If I have a random variable X with a given Probability Density Function, How do I find the PDF of the area of a circle with radius X?

Question

To find the PDF of the area of the circle, do I just substitute the PDF of the random variable X in for the radius in the circle area equation?

Answer 1

If we are careful, we can use cumulative distribution functions to solve this question.

Let $X$ be a nonnegative (I assume $X$ to be nonnegative because a negative radius is a bit senseless) random variable whose cumulative distribution function is given by $F_X:[0,\infty)\to[0,1]$.

If we define $Y=\pi X^2$, then $Y$ is the area of a circle of radius $X$, which is what we want. If we let $F_Y:[0,\infty)\to[0,1]$ denote the cumulative distribution function of $Y$, then for every $x\in[0,\infty)$, we see that \begin{align*} F_Y(x)&=\Pr[Y\leq x]\\ &=\Pr[\pi X^2\leq x]\\ &=\Pr\left[X^2\leq \frac x{\pi}\right]\\ &=\Pr\left[X\leq \sqrt{\frac x{\pi}}\right]&\text{(since $X$ is nonnegative)}\\ &=F_X\left(\sqrt{\frac x{\pi}}\right). \end{align*}

Now comes the point where we relate the distributions to the densities, which is where we have to be careful.
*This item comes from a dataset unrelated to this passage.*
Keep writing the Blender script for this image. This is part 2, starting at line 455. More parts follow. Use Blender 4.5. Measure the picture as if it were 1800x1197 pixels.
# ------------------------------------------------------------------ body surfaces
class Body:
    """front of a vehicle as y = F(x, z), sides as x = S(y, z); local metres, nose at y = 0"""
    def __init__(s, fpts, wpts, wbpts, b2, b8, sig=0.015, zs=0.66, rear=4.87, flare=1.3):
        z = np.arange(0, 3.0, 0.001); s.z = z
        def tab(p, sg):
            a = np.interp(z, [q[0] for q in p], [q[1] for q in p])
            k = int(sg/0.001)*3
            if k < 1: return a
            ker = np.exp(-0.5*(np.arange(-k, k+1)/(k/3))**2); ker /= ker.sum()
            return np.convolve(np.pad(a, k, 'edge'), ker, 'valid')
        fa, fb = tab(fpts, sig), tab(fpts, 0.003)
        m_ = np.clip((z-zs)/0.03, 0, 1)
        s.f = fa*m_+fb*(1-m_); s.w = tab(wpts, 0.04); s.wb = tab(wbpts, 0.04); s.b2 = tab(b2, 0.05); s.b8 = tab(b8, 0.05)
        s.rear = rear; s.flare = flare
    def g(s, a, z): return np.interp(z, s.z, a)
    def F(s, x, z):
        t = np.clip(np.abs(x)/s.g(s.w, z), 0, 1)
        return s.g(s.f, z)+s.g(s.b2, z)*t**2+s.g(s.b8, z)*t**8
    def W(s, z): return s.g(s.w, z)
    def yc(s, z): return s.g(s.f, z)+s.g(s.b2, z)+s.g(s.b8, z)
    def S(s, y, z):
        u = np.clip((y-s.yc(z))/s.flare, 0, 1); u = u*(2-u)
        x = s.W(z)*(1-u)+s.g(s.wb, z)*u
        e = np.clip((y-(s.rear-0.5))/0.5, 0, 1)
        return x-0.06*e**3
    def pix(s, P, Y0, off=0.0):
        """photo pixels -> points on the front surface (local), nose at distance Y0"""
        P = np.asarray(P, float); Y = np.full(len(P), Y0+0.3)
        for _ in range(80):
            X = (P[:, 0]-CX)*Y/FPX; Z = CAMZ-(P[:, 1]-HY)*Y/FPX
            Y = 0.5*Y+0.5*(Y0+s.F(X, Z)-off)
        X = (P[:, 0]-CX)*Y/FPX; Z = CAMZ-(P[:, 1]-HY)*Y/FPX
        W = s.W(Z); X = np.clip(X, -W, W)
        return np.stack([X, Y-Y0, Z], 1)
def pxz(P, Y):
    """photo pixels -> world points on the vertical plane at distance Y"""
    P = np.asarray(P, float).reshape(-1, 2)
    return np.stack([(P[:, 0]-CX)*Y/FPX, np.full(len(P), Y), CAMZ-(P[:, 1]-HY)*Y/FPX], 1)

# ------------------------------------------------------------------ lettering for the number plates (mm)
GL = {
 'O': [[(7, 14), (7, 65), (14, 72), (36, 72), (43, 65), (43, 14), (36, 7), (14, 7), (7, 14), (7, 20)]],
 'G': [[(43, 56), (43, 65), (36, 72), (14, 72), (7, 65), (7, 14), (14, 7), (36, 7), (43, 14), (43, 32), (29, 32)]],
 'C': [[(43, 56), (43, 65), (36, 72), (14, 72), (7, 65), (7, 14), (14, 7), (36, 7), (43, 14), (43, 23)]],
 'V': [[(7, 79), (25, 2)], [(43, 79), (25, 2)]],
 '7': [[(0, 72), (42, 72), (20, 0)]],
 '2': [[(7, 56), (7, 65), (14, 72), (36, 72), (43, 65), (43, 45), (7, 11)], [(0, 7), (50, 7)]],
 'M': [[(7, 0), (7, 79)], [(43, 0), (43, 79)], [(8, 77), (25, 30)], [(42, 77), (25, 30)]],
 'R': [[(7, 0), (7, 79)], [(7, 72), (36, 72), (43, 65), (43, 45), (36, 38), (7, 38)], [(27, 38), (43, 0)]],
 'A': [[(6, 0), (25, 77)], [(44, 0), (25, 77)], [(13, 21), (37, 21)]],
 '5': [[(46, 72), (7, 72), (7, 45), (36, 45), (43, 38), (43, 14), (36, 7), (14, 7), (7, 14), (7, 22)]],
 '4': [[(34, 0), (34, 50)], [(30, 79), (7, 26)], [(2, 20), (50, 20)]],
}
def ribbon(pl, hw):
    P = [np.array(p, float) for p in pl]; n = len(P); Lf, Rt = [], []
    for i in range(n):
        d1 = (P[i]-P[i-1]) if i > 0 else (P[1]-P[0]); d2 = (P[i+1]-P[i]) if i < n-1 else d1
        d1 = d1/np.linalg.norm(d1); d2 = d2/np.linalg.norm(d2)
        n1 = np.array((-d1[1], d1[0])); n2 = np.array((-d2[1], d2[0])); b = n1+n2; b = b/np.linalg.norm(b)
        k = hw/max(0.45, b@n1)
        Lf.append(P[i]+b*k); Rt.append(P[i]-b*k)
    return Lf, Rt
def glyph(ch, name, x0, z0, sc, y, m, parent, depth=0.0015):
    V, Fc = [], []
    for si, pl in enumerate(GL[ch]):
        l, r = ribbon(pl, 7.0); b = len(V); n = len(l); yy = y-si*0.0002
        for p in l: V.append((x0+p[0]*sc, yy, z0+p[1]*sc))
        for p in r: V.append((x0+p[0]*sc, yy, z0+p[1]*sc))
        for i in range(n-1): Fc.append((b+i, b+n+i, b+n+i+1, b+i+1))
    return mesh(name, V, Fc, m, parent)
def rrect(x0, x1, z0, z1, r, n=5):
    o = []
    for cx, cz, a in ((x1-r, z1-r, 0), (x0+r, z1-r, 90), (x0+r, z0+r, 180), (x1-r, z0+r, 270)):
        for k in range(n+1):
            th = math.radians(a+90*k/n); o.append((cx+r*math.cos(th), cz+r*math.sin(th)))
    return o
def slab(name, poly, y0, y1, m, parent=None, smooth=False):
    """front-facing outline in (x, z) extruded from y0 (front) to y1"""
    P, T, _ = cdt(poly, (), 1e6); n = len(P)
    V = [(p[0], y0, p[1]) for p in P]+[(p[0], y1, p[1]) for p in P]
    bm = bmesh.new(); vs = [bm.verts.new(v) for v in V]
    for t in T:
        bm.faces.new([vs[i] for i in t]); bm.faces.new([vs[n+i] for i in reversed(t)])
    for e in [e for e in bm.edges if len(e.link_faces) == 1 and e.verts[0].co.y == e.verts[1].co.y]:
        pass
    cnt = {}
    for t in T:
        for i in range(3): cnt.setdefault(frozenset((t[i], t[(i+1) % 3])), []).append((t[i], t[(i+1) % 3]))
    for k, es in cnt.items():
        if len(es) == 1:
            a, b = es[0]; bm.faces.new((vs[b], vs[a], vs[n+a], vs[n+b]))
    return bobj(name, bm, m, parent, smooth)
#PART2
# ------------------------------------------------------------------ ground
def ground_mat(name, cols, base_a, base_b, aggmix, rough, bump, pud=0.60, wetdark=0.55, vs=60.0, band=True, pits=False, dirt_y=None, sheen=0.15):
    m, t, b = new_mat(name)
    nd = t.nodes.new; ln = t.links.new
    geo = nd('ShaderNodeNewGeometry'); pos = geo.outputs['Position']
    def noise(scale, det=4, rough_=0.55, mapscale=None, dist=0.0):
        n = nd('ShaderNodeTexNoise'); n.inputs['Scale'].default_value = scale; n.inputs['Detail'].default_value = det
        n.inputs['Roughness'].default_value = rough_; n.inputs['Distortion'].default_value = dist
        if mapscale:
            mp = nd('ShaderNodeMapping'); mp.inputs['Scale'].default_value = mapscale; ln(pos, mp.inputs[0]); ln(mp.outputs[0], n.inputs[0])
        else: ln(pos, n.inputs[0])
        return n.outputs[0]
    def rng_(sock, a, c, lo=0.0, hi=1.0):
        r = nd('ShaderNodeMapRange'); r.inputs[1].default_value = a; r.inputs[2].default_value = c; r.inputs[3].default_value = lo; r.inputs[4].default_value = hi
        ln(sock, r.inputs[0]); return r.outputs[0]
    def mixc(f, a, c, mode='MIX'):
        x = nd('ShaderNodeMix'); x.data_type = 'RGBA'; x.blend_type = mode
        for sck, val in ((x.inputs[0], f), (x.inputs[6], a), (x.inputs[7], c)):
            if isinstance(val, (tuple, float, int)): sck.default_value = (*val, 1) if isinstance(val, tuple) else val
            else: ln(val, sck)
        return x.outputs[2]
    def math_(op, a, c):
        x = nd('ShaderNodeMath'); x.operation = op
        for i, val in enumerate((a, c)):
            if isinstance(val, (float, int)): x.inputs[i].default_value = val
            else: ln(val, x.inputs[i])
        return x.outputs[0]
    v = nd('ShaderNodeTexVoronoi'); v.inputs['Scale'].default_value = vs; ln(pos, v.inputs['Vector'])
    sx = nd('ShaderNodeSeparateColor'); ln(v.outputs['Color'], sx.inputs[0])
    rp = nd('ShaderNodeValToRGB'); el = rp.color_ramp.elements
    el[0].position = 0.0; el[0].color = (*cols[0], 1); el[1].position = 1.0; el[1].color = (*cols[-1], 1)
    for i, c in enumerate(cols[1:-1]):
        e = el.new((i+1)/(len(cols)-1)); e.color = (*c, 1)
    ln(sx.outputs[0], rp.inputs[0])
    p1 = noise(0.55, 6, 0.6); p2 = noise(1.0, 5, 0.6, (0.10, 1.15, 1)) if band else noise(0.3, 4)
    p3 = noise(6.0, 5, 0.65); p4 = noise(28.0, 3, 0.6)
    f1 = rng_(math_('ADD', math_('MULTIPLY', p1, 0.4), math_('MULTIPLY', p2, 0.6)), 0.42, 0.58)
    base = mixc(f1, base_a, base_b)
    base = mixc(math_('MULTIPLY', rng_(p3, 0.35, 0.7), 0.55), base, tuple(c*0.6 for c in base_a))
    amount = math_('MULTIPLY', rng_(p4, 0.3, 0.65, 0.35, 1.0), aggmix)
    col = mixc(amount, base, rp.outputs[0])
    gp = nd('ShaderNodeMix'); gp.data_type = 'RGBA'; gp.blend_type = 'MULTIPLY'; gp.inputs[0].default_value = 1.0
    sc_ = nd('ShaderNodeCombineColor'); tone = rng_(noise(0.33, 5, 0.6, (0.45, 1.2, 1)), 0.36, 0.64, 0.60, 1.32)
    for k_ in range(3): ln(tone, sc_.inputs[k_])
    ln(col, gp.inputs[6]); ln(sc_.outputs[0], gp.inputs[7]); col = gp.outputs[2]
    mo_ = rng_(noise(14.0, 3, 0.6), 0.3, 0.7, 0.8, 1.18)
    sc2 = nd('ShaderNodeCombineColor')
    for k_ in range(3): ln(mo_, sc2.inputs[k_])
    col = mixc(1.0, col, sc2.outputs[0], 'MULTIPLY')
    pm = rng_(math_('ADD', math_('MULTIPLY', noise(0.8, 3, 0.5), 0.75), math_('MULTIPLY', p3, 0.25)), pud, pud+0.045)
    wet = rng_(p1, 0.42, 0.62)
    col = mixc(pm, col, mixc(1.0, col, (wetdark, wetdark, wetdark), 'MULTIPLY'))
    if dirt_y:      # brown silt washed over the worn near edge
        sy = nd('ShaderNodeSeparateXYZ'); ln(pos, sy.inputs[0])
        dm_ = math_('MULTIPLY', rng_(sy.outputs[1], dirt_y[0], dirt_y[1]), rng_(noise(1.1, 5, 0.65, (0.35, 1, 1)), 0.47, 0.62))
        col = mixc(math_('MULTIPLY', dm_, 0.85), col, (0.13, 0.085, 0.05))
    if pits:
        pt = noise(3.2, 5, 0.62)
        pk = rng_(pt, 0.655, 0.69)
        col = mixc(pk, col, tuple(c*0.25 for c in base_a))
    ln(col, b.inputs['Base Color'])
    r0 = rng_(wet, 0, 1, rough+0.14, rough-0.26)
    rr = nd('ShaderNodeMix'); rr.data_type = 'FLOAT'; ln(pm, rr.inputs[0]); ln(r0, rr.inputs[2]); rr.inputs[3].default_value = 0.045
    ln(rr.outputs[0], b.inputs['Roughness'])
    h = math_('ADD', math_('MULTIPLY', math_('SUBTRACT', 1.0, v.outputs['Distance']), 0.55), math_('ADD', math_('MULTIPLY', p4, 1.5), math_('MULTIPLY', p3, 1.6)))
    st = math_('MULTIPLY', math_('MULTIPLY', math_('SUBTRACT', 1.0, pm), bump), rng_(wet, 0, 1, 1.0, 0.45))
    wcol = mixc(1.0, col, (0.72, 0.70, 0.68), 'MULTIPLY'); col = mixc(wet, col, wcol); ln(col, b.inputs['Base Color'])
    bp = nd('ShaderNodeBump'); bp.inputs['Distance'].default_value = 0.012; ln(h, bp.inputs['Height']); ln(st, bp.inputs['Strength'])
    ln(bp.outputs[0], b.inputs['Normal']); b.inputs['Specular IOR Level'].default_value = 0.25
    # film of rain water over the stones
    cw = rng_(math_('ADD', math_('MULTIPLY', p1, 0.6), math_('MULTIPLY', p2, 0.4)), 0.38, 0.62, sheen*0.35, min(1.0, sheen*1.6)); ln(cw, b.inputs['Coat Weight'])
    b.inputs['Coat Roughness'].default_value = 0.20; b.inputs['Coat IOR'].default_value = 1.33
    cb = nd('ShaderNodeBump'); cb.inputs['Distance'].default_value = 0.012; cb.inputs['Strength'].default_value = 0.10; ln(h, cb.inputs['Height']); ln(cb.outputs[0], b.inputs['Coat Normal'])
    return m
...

If we assume that $X$ has a density $f_X$, then we may assume that $F_X$ is absolutely continuous and that $$\frac{d}{dx}F_X(x)=f_X(x)$$ almost everywhere. Furthermore, given that $x\mapsto\sqrt{\frac{x}{\pi}}$ is absolutely continuous (see here) and nondecreasing, then the composition $$F_Y(x)=F_X\left(\sqrt{\frac x{\pi}}\right)$$ is absolutely continuous (the fact that $x\mapsto\sqrt{\frac{x}{\pi}}$ is nondecreasing is of utmost importance, since compositions of absolutely continuous functions are not absolutely continuous in general). Now, since $F_Y$ is absolutely continuous, we conclude that it has a density $f_Y$ which is given by $$\frac{d}{dx}F_Y(x)=f_Y(x)$$ almost everywhere. The above derivative can easily be computed using the chain rule.